WHAT NEEDS TO BE DONE =>
Select from the data all lines with the word "picture".

[Data extracted from a collection]
════════
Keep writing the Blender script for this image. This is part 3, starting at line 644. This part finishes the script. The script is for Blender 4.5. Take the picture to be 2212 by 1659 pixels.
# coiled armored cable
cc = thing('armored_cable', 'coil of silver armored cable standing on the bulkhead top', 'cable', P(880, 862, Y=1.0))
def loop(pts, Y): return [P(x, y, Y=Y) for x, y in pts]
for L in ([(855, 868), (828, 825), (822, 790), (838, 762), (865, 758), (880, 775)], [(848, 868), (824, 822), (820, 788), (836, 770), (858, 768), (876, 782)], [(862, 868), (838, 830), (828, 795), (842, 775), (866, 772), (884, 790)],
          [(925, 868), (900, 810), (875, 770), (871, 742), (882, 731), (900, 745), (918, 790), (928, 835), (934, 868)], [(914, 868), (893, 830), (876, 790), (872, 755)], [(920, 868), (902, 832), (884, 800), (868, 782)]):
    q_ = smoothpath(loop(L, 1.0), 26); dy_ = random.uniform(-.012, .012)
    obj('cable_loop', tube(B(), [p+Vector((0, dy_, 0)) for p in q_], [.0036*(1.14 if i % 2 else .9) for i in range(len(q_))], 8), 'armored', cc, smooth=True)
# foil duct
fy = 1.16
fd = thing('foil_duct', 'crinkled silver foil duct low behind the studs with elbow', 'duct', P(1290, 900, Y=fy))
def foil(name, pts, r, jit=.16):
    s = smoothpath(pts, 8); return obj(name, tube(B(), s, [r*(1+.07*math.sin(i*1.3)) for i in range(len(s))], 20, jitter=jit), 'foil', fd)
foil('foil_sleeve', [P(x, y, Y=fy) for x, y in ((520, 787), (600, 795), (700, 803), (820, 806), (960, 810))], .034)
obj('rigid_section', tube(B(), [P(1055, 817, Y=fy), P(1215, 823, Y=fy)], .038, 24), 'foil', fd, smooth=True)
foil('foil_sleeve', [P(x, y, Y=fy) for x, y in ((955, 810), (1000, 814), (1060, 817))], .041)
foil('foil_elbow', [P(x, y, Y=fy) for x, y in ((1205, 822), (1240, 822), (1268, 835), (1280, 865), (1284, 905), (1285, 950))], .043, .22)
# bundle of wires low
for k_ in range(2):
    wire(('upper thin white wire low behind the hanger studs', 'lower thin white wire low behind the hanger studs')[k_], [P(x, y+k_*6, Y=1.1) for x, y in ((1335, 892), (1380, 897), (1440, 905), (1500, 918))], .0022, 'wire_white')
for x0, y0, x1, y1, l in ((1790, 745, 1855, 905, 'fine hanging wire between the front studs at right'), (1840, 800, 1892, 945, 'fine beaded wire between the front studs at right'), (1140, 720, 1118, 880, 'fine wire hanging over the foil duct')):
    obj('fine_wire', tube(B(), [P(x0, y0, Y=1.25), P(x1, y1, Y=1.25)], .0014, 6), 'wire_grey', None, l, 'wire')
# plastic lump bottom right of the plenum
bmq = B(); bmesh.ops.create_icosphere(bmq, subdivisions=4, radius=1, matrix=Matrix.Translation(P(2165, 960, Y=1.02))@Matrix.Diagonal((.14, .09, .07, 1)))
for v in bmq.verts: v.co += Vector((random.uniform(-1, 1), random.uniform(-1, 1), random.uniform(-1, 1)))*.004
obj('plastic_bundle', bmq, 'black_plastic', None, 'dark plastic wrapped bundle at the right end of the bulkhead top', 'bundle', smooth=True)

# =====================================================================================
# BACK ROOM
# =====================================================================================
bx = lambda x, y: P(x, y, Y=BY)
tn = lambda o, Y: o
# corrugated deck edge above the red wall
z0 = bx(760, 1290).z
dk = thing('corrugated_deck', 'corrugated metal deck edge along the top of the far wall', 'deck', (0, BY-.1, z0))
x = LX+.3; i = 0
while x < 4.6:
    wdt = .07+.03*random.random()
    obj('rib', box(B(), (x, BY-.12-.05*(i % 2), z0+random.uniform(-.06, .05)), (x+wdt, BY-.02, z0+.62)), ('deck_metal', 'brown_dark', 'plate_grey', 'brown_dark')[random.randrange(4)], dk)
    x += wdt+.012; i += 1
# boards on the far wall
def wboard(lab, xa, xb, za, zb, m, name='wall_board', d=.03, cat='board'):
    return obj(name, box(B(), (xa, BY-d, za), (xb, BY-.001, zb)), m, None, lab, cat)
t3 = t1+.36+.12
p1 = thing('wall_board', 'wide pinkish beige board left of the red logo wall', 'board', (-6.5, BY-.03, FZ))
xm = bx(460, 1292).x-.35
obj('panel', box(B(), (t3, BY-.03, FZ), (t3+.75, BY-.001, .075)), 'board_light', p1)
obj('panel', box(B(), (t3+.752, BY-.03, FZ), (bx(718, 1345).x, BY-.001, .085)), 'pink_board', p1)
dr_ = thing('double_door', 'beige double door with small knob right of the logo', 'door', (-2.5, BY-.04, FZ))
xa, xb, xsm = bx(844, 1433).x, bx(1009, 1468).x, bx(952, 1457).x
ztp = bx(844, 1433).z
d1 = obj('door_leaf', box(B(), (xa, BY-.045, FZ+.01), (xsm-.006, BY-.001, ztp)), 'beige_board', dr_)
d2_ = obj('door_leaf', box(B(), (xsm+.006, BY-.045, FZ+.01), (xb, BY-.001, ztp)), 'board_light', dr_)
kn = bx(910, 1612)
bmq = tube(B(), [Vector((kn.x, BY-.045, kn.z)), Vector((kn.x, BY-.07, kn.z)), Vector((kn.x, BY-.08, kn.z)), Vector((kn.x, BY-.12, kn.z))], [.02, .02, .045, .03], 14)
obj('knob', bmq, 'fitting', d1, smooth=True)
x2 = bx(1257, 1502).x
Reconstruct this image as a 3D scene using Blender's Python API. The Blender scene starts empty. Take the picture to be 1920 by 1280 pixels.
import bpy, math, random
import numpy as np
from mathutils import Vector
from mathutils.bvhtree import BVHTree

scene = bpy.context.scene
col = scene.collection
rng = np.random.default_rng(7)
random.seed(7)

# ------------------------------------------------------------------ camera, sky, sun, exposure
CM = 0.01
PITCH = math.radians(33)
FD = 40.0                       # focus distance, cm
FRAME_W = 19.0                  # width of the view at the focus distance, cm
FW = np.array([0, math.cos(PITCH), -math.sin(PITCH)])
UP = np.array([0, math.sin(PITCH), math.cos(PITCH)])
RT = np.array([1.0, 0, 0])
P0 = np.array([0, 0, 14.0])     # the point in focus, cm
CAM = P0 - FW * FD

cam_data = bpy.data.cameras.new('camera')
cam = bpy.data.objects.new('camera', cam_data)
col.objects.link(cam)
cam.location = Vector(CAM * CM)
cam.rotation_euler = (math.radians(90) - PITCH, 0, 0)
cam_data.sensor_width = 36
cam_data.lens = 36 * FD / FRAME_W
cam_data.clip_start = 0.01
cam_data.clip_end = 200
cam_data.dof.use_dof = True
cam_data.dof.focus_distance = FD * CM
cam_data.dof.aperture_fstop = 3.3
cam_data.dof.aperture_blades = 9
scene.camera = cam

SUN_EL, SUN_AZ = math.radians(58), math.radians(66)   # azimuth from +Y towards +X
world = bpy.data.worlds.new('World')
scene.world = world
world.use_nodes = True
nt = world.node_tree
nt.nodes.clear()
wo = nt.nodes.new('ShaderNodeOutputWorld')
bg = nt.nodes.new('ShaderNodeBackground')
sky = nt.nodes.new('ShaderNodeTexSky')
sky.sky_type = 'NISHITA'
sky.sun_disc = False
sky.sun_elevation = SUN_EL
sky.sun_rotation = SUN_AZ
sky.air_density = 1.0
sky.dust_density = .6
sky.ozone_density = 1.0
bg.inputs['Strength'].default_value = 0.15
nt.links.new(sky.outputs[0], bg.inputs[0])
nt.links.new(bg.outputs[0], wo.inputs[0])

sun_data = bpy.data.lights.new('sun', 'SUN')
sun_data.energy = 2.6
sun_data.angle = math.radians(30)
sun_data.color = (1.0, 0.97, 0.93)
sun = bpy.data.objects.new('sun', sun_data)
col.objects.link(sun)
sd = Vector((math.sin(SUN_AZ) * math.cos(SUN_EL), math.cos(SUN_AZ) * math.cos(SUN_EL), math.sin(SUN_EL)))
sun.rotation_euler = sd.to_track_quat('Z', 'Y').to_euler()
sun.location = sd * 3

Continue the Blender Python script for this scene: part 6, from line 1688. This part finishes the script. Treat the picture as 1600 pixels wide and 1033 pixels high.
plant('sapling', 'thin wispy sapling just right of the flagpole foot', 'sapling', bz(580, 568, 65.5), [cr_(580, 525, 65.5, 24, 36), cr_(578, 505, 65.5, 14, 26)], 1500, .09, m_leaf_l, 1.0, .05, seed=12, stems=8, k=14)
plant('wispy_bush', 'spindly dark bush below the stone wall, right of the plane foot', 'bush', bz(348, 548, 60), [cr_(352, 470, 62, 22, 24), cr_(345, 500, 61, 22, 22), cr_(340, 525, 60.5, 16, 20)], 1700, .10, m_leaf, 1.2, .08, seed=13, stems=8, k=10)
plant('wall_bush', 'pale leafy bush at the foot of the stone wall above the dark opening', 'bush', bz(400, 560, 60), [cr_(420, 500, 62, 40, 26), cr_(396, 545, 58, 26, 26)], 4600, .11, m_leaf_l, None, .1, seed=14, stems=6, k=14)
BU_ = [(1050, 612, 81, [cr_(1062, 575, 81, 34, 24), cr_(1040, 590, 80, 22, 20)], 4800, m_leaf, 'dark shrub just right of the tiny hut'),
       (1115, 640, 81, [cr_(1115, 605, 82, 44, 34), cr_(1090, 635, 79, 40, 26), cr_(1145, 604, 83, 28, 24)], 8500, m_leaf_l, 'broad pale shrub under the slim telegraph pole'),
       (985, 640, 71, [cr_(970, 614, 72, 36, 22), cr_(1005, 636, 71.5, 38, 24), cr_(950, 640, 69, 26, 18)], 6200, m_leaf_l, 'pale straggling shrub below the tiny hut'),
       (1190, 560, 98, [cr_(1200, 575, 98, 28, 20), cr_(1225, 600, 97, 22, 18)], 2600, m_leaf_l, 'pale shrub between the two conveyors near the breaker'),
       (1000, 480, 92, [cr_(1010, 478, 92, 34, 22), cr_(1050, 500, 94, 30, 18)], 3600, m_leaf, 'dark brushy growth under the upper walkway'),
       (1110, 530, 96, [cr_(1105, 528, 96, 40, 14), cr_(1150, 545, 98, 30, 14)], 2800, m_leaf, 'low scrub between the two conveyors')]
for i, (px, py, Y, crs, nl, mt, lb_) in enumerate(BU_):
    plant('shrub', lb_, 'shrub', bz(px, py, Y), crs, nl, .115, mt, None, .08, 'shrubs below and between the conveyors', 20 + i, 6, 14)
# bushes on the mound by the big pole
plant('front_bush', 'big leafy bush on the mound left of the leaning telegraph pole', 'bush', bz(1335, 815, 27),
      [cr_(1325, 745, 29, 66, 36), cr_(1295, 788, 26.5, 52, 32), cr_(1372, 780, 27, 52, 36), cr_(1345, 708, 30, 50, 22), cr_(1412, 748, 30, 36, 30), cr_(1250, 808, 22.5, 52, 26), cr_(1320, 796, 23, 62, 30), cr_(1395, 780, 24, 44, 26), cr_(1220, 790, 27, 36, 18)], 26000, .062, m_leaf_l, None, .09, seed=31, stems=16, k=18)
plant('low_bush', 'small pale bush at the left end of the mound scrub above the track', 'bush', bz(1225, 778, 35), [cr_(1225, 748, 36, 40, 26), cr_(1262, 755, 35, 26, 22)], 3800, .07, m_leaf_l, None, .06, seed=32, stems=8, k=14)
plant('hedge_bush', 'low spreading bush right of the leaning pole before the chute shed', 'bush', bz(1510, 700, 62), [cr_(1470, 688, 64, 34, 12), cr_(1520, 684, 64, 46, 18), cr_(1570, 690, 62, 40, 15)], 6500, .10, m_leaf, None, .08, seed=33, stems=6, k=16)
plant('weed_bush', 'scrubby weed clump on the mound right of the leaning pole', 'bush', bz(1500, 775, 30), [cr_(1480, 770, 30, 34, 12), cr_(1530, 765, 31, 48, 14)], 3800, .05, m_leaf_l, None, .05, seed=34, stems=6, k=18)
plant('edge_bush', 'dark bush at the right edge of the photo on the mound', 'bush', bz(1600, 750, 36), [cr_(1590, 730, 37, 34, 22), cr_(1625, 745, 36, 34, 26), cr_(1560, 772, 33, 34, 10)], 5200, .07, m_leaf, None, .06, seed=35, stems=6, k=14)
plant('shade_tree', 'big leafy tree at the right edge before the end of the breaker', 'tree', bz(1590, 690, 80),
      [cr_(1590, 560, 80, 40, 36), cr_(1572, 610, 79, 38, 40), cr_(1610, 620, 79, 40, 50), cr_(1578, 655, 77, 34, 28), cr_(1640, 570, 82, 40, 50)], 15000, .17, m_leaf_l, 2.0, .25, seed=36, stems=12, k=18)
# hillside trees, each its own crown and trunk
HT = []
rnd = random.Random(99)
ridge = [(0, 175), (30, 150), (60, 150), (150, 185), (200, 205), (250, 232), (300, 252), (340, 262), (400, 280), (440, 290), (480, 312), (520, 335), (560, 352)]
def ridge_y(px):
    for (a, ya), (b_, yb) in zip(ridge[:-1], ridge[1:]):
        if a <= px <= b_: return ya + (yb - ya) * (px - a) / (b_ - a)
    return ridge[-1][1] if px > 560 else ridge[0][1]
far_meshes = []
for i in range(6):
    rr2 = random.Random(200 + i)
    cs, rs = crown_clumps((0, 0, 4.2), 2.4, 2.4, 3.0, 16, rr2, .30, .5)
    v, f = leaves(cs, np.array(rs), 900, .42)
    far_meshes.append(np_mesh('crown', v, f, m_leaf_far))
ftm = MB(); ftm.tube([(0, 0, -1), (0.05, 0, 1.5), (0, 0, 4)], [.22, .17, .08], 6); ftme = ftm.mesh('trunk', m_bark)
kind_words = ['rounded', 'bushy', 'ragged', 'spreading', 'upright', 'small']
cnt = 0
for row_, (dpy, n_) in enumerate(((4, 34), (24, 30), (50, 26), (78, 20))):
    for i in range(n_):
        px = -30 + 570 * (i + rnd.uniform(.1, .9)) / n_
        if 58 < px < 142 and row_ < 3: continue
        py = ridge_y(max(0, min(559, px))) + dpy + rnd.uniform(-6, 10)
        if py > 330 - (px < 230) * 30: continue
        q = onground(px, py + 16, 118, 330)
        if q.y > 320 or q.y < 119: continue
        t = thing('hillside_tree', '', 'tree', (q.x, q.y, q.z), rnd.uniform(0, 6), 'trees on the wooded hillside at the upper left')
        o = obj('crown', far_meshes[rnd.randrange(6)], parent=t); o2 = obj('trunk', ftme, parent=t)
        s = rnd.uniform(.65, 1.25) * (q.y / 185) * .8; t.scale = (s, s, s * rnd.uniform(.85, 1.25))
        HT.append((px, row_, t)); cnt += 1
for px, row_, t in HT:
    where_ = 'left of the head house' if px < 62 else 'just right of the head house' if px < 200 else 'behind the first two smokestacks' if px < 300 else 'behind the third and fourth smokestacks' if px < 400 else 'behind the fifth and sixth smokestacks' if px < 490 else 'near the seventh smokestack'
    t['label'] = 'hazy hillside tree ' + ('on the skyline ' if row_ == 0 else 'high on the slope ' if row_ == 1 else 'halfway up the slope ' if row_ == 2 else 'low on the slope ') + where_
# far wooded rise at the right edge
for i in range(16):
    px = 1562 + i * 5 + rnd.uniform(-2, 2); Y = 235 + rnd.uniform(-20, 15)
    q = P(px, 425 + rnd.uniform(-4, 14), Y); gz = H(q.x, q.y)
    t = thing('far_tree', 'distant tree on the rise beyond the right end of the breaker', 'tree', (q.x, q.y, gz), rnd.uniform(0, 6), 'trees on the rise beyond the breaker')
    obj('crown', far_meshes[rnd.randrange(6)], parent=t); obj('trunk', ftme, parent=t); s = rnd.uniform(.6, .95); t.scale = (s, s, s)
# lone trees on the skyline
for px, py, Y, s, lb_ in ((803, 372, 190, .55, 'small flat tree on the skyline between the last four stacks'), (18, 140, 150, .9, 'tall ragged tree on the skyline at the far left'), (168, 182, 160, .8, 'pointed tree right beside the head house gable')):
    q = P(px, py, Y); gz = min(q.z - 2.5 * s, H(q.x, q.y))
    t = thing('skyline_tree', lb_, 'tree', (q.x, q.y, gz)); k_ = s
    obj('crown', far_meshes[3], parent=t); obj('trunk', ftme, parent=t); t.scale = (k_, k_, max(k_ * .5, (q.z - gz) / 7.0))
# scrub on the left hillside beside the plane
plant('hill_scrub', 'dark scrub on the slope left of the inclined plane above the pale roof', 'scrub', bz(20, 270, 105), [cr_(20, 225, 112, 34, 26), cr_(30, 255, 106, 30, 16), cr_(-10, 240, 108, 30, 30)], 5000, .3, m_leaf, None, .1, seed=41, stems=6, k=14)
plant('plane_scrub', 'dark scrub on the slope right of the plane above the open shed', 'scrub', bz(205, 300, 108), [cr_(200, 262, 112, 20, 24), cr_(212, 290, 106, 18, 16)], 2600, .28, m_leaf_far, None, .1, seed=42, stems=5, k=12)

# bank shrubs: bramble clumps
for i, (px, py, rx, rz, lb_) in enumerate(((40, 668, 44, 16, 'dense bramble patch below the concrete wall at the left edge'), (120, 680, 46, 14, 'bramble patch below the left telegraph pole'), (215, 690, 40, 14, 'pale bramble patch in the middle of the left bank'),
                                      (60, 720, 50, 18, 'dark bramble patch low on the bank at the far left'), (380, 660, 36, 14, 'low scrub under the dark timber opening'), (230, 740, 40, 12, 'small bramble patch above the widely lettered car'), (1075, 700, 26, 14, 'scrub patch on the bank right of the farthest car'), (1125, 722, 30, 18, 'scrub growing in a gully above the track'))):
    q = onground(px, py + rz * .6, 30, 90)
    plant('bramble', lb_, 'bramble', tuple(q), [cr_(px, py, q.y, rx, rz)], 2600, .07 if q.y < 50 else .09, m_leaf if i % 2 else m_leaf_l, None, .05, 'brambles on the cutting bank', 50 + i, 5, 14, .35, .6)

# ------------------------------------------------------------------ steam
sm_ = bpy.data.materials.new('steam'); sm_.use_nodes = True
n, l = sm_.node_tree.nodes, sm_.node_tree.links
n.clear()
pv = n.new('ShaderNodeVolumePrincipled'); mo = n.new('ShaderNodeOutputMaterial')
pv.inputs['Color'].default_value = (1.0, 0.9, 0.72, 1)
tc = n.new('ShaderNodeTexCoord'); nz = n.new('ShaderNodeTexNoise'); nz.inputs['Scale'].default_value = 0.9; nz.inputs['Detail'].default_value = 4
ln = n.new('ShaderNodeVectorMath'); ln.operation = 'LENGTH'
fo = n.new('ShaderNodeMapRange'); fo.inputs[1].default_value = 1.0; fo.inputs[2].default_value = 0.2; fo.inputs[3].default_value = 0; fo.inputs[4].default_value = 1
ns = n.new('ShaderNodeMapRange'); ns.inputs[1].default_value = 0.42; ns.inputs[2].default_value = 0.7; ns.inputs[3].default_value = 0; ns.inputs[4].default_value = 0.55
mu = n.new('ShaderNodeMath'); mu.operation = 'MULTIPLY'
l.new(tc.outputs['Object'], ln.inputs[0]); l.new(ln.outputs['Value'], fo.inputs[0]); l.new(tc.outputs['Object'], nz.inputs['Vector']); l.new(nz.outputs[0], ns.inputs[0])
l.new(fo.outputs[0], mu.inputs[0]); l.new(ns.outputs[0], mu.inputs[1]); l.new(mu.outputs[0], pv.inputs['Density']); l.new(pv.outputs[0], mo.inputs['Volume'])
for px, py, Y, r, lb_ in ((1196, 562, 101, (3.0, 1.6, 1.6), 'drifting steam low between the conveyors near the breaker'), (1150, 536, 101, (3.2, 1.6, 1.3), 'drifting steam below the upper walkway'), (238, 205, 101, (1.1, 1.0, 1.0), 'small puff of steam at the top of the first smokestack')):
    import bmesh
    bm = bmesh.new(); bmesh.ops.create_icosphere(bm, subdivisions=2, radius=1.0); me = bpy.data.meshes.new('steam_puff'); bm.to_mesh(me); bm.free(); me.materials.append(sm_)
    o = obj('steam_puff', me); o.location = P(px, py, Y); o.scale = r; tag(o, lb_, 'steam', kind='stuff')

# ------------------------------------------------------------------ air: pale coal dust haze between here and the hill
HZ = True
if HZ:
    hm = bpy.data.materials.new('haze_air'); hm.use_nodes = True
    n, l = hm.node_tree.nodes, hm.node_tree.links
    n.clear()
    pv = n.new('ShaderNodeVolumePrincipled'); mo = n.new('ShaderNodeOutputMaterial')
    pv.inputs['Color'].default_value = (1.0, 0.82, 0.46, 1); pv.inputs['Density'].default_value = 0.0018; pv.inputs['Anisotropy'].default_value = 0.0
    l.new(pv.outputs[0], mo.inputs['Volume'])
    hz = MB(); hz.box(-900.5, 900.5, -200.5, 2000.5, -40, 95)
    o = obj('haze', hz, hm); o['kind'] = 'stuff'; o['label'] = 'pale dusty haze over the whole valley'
════════
RESPONSE TO THIS TASK =>
Keep writing the Blender script for this image. This is part 3, starting at line 644. This part finishes the script. The script is for Blender 4.5. Take the picture to be 2212 by 1659 pixels.
Reconstruct this image as a 3D scene using Blender's Python API. The Blender scene starts empty. Take the picture to be 1920 by 1280 pixels.
Continue the Blender Python script for this scene: part 6, from line 1688. This part finishes the script. Treat the picture as 1600 pixels wide and 1033 pixels high.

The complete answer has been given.